Pour construire ce type d'expériences, il n'est pas nécessaire d'être une marque de luxe ultra pointue. Ce qui importe, c'est que les boutiques ne doivent pas être de simples locaux physiques, mais des lieux expérientiels et médiatiques. Le but premier n'est pas de vendre un produit, mais de proposer une expérience : une ambiance, une démonstration, un test, un essai, un univers, etc. Ne vendez pas de la bière, mais organisez des ateliers de dégustation, des recettes, et des bières uniques ou millésimées. Ne vendez pas du maquillage, mais des produits nouveaux, bio, personnalisés, accompagnés de séances, cours et ateliers pour soigner son visage. Plus l'expérience sera unique, mémorable et personnalisable, plus elle créera de la valeur aux yeux des clients.

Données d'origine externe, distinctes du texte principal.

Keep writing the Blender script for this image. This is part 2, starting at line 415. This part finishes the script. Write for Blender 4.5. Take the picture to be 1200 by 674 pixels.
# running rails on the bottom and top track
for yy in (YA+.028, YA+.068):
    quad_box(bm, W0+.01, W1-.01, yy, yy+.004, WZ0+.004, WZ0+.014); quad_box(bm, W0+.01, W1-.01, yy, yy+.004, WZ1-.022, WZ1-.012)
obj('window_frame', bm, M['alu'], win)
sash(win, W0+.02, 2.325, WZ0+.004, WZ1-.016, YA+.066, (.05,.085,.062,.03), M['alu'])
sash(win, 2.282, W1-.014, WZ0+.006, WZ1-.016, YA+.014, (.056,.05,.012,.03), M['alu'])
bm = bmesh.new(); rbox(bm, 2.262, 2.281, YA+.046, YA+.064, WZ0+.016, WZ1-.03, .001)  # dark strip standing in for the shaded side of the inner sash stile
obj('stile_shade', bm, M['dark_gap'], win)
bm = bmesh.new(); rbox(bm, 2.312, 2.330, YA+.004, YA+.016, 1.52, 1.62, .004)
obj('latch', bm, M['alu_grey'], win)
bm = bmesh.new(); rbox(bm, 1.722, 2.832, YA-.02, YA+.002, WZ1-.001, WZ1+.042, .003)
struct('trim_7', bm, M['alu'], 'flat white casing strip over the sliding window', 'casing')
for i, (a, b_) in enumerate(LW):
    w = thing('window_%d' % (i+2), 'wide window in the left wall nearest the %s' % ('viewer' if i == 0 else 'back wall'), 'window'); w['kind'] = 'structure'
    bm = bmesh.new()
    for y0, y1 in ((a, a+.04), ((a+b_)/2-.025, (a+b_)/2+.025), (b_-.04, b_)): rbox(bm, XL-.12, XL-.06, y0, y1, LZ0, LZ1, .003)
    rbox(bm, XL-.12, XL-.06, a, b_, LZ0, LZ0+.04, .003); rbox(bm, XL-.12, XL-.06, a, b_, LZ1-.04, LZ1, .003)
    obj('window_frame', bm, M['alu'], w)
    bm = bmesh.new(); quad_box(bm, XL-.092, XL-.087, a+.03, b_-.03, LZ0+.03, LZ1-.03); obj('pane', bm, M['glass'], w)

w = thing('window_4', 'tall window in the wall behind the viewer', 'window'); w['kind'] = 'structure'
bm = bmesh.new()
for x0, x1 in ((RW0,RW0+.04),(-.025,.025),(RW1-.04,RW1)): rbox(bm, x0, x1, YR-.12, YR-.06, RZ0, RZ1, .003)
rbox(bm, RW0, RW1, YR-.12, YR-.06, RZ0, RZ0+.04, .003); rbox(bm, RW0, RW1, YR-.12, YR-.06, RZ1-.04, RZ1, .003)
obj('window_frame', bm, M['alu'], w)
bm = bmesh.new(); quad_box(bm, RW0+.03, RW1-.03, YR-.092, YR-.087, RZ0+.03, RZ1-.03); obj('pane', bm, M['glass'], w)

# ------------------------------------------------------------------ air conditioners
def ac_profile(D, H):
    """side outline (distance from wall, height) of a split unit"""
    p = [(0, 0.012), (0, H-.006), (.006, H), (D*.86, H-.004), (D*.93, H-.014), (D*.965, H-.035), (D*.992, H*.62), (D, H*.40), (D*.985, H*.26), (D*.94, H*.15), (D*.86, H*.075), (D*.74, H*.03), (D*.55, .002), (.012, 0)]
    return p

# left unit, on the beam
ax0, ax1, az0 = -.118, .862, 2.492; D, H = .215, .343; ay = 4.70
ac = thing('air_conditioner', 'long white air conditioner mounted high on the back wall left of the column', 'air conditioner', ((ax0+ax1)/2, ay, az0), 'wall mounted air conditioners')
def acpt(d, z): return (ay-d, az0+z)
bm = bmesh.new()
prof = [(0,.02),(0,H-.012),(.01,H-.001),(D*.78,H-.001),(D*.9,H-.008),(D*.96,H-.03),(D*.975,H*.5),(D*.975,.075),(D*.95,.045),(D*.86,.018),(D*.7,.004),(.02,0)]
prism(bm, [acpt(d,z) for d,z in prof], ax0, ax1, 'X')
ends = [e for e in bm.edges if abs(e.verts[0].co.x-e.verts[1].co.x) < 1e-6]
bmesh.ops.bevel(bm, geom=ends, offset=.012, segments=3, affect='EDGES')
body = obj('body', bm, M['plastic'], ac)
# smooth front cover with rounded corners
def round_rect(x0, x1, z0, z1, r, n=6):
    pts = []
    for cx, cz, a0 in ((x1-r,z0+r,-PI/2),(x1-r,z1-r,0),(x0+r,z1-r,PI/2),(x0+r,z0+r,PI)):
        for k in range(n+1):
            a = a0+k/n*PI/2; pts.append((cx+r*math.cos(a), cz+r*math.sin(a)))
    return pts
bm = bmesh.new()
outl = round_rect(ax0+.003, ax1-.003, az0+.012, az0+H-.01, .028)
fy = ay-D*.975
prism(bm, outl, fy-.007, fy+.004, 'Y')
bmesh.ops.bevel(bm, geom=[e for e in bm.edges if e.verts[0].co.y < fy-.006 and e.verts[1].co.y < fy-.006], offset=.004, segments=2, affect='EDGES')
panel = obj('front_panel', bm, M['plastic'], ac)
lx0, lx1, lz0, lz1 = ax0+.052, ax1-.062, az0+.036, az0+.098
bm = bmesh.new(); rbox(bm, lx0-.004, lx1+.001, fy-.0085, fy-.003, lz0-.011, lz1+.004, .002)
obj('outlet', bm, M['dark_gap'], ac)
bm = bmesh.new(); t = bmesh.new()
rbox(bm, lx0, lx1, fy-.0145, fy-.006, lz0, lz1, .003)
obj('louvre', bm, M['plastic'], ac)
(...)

Imaginer un nouveau business model
Pour les revendeurs, l'espace physique doit être repensé. Cela ne veut pas dire proposer un maximum de produits alignés sur des cintres ou des étagères, mais moins de produits mieux mis en valeur dans une forme nouvelle pour théâtraliser leur mise en scène. L'objectif est alors de rediriger les clients vers le site de la marque (ou de commander en ligne). La boutique devient un canal de découverte et non un canal de conversion directe.
Ce changement de paradigme implique la mise en place d'un nouveau business model où le revenu des revendeurs est lié aux frais payés par les marques selon la place accordée dans les locaux. Et ici, on ne parle pas que de superficie, mais aussi de business intelligence.
Car au-delà de l'espace, ce que le revendeur doit monétiser réside dans sa capacité à collecter, agréger et analyser les données de sa boutique. Nombre de visiteurs uniques, interactions dans le magasin, conversions in store, inscription en ligne… la réussite passe par la combinaison entre les nouvelles technologies et l'expérientiel. Un changement d'état d'esprit radical qui se caractérise par des innovations technologiques comme :
- Une heat map : avec un système de capteur, vous savez quelles sont les zones qui génèrent le plus de passage dans votre magasin.
- Un système d'in-store analytics : basée sur le wi-fi, le Bluetooth ou des capteurs Beacon pour envoyer des informations personnalisées, visualiser les fréquences des visites, reconnaître les clients fidèles, mesurer le temps d’attente en caisse, en rayon ou dans les cabines d'essayage, et mesurer l’impact d’une opération promotionnelle.
- La digitalisation des supports physiques : c'est, par exemple, le cas de Walgreens, célèbre détaillant américain, qui teste des réfrigérateurs intelligents capables de scanner votre visage et de se souvenir de votre comportement.
- Des vendeurs augmentés équipés de tablettes pour interagir plus facilement avec les clients, de présenter des produits et de faire une commande en direct sur le site de marque.
- La réalité augmentée pour afficher des informations connexes sur un produit à partir d'un smartphone (processus de fabrication, composition, conseils d'utilisations, cross-selling, etc.).
- Des cabines d'essayage connectées pour régler la luminosité, contacter le vendeur, demander un produit spécifique et commander directement en ligne une fois le vêtement essayé sans avoir à repasser par les caisses.
Aux côtés des revendeurs traditionnels, devraient donc émerger des revendeurs expérientiels qui seront capables d'appréhender les changements qui touchent le monde du commerce. Des magasins qui devront se concentrer sur l'expérience du client et qui renversent le statu quo. Le revendeur ne sera plus le client de la marque. Au contraire, la marque deviendra le client du revendeur. Ces derniers pourront devenir un lieu intermédiaire, publicitaire et marketing qui mise sur l'immersion. Un deal triplement gagnant pour le revendeur, le client et la marque afin de créer un nouvel espace à forte valeur ajoutée entre expérience client et phygitalisation.